Your task is to output the data exactly as it stands.

☆ ☆ ☆ ☆ ☆ ☆ ☆

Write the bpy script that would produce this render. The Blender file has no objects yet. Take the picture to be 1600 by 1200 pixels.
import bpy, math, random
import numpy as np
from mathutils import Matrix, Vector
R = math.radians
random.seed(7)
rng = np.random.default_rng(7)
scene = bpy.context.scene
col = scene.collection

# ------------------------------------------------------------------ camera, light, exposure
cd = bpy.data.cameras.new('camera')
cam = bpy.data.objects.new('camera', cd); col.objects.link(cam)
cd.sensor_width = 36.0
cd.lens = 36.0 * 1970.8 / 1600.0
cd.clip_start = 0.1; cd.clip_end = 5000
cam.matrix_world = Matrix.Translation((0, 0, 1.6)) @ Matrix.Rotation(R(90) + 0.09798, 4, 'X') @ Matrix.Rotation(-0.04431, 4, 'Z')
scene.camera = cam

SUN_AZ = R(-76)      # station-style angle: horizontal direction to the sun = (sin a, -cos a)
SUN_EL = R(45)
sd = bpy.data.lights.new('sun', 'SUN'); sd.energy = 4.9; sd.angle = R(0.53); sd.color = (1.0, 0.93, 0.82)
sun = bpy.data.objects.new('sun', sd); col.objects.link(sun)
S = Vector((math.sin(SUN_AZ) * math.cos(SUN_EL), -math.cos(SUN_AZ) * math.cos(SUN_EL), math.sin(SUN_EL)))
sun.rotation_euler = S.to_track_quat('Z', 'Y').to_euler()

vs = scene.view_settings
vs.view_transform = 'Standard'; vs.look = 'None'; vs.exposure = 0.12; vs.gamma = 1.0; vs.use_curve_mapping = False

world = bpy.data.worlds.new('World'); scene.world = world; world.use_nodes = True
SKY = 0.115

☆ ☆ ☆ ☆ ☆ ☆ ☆

Exercise output:
Write the bpy script that would produce this render. The Blender file has no objects yet. Take the picture to be 1600 by 1200 pixels.
import bpy, math, random
import numpy as np
from mathutils import Matrix, Vector
R = math.radians
random.seed(7)
rng = np.random.default_rng(7)
scene = bpy.context.scene
col = scene.collection

# ------------------------------------------------------------------ camera, light, exposure
cd = bpy.data.cameras.new('camera')
cam = bpy.data.objects.new('camera', cd); col.objects.link(cam)
cd.sensor_width = 36.0
cd.lens = 36.0 * 1970.8 / 1600.0
cd.clip_start = 0.1; cd.clip_end = 5000
cam.matrix_world = Matrix.Translation((0, 0, 1.6)) @ Matrix.Rotation(R(90) + 0.09798, 4, 'X') @ Matrix.Rotation(-0.04431, 4, 'Z')
scene.camera = cam

SUN_AZ = R(-76)      # station-style angle: horizontal direction to the sun = (sin a, -cos a)
SUN_EL = R(45)
sd = bpy.data.lights.new('sun', 'SUN'); sd.energy = 4.9; sd.angle = R(0.53); sd.color = (1.0, 0.93, 0.82)
sun = bpy.data.objects.new('sun', sd); col.objects.link(sun)
S = Vector((math.sin(SUN_AZ) * math.cos(SUN_EL), -math.cos(SUN_AZ) * math.cos(SUN_EL), math.sin(SUN_EL)))
sun.rotation_euler = S.to_track_quat('Z', 'Y').to_euler()

vs = scene.view_settings
vs.view_transform = 'Standard'; vs.look = 'None'; vs.exposure = 0.12; vs.gamma = 1.0; vs.use_curve_mapping = False

world = bpy.data.worlds.new('World'); scene.world = world; world.use_nodes = True
SKY = 0.115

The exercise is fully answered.